◆ Aim: The lines to reproduce run from the first one through the line containing "struct('floor', bm, M['tiles'])". Reproduce them exactly.

◆ Collected material:
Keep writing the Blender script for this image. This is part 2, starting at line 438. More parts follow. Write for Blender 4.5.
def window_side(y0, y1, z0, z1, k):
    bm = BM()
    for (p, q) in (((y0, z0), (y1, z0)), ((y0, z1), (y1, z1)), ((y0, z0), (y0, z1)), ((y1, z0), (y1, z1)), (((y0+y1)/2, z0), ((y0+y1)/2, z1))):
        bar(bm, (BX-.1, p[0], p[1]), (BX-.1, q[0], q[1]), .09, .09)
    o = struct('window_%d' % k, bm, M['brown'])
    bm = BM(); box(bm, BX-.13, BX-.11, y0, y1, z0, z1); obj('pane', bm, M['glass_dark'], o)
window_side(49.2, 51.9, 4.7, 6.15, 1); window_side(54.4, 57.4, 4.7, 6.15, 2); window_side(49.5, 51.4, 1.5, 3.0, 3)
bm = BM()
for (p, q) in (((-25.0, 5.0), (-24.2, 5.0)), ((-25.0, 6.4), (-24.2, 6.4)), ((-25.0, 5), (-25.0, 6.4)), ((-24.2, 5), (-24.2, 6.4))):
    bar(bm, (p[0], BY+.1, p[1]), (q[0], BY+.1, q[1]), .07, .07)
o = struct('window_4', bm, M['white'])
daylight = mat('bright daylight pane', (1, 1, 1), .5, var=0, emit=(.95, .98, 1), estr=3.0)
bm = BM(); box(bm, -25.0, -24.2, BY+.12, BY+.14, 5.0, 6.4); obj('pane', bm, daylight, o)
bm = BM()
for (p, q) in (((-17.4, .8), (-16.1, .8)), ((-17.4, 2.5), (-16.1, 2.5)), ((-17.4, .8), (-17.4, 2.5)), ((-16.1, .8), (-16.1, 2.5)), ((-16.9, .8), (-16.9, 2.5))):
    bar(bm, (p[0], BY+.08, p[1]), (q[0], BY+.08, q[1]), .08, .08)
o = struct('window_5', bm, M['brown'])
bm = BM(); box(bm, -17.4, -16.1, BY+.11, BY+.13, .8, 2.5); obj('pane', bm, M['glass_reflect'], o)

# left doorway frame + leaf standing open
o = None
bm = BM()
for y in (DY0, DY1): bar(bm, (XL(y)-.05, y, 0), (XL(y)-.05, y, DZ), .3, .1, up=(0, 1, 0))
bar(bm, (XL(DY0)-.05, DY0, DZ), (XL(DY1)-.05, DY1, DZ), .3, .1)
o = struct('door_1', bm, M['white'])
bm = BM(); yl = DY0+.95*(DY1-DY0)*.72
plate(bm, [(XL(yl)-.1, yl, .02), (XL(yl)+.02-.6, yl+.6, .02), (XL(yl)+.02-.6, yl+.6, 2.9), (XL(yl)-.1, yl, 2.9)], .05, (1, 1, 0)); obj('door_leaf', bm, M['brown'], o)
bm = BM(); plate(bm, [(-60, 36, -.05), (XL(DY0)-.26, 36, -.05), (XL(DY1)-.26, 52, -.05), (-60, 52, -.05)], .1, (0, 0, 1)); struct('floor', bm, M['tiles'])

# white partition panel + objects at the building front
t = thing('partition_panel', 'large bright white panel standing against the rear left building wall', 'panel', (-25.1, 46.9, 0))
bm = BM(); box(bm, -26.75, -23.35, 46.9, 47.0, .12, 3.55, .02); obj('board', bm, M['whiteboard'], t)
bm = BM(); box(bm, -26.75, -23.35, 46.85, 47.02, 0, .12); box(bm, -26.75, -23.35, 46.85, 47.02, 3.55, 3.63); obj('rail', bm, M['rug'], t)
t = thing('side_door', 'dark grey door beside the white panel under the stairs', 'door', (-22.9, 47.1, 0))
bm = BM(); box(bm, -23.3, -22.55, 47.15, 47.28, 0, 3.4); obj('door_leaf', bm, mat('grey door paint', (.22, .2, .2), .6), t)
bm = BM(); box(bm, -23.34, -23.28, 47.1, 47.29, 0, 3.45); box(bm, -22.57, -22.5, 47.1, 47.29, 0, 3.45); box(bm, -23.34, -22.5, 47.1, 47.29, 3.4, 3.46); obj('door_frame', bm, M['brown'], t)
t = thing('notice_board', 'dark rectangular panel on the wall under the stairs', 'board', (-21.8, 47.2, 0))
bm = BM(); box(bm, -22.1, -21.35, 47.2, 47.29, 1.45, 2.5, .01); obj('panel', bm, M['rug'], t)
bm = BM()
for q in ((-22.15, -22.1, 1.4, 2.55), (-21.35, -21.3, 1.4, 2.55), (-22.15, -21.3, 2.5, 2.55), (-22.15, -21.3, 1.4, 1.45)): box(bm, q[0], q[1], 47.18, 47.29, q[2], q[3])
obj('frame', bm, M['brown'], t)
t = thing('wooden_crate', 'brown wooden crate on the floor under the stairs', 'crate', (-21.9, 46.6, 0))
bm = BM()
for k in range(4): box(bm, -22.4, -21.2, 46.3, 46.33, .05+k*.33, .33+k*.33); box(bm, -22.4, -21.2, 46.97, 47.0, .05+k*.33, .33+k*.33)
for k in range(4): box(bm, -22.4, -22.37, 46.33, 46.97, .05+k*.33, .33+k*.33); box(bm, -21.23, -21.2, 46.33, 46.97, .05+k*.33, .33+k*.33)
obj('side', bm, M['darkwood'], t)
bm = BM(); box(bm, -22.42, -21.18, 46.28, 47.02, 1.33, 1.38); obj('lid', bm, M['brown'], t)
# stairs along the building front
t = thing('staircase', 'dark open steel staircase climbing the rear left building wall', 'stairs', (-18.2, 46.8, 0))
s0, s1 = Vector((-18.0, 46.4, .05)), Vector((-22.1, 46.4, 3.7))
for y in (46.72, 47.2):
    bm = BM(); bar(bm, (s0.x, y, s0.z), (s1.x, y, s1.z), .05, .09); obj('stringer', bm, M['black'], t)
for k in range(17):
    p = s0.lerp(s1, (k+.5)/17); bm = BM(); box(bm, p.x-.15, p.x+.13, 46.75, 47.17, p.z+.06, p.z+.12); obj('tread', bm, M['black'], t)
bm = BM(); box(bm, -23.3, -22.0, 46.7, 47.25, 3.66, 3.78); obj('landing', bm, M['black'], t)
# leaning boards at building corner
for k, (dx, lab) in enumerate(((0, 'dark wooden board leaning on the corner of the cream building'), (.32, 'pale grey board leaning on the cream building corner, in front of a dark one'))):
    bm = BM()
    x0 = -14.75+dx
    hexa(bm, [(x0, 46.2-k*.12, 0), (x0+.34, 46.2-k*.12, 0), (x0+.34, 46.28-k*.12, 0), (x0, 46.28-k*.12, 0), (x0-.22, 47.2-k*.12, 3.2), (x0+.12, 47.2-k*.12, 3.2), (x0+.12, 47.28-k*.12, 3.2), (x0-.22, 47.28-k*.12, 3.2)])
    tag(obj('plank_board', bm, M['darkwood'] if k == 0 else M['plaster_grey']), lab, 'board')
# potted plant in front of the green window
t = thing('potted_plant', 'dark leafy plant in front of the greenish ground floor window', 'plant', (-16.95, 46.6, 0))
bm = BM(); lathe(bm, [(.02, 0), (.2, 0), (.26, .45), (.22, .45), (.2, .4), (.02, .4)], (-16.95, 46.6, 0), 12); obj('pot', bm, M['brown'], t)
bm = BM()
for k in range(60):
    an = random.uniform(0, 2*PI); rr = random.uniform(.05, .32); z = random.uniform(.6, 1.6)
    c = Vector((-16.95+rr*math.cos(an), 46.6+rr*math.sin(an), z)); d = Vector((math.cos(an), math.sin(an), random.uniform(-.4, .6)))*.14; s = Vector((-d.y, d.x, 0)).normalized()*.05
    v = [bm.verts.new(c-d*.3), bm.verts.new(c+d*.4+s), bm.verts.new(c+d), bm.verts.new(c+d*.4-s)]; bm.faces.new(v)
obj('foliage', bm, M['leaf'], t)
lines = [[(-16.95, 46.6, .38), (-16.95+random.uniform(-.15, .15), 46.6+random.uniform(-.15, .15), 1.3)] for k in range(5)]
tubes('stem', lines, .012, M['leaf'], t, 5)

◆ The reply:
Keep writing the Blender script for this image. This is part 2, starting at line 438. More parts follow. Write for Blender 4.5.
def window_side(y0, y1, z0, z1, k):
    bm = BM()
    for (p, q) in (((y0, z0), (y1, z0)), ((y0, z1), (y1, z1)), ((y0, z0), (y0, z1)), ((y1, z0), (y1, z1)), (((y0+y1)/2, z0), ((y0+y1)/2, z1))):
        bar(bm, (BX-.1, p[0], p[1]), (BX-.1, q[0], q[1]), .09, .09)
    o = struct('window_%d' % k, bm, M['brown'])
    bm = BM(); box(bm, BX-.13, BX-.11, y0, y1, z0, z1); obj('pane', bm, M['glass_dark'], o)
window_side(49.2, 51.9, 4.7, 6.15, 1); window_side(54.4, 57.4, 4.7, 6.15, 2); window_side(49.5, 51.4, 1.5, 3.0, 3)
bm = BM()
for (p, q) in (((-25.0, 5.0), (-24.2, 5.0)), ((-25.0, 6.4), (-24.2, 6.4)), ((-25.0, 5), (-25.0, 6.4)), ((-24.2, 5), (-24.2, 6.4))):
    bar(bm, (p[0], BY+.1, p[1]), (q[0], BY+.1, q[1]), .07, .07)
o = struct('window_4', bm, M['white'])
daylight = mat('bright daylight pane', (1, 1, 1), .5, var=0, emit=(.95, .98, 1), estr=3.0)
bm = BM(); box(bm, -25.0, -24.2, BY+.12, BY+.14, 5.0, 6.4); obj('pane', bm, daylight, o)
bm = BM()
for (p, q) in (((-17.4, .8), (-16.1, .8)), ((-17.4, 2.5), (-16.1, 2.5)), ((-17.4, .8), (-17.4, 2.5)), ((-16.1, .8), (-16.1, 2.5)), ((-16.9, .8), (-16.9, 2.5))):
    bar(bm, (p[0], BY+.08, p[1]), (q[0], BY+.08, q[1]), .08, .08)
o = struct('window_5', bm, M['brown'])
bm = BM(); box(bm, -17.4, -16.1, BY+.11, BY+.13, .8, 2.5); obj('pane', bm, M['glass_reflect'], o)

# left doorway frame + leaf standing open
o = None
bm = BM()
for y in (DY0, DY1): bar(bm, (XL(y)-.05, y, 0), (XL(y)-.05, y, DZ), .3, .1, up=(0, 1, 0))
bar(bm, (XL(DY0)-.05, DY0, DZ), (XL(DY1)-.05, DY1, DZ), .3, .1)
o = struct('door_1', bm, M['white'])
bm = BM(); yl = DY0+.95*(DY1-DY0)*.72
plate(bm, [(XL(yl)-.1, yl, .02), (XL(yl)+.02-.6, yl+.6, .02), (XL(yl)+.02-.6, yl+.6, 2.9), (XL(yl)-.1, yl, 2.9)], .05, (1, 1, 0)); obj('door_leaf', bm, M['brown'], o)
bm = BM(); plate(bm, [(-60, 36, -.05), (XL(DY0)-.26, 36, -.05), (XL(DY1)-.26, 52, -.05), (-60, 52, -.05)], .1, (0, 0, 1)); struct('floor', bm, M['tiles'])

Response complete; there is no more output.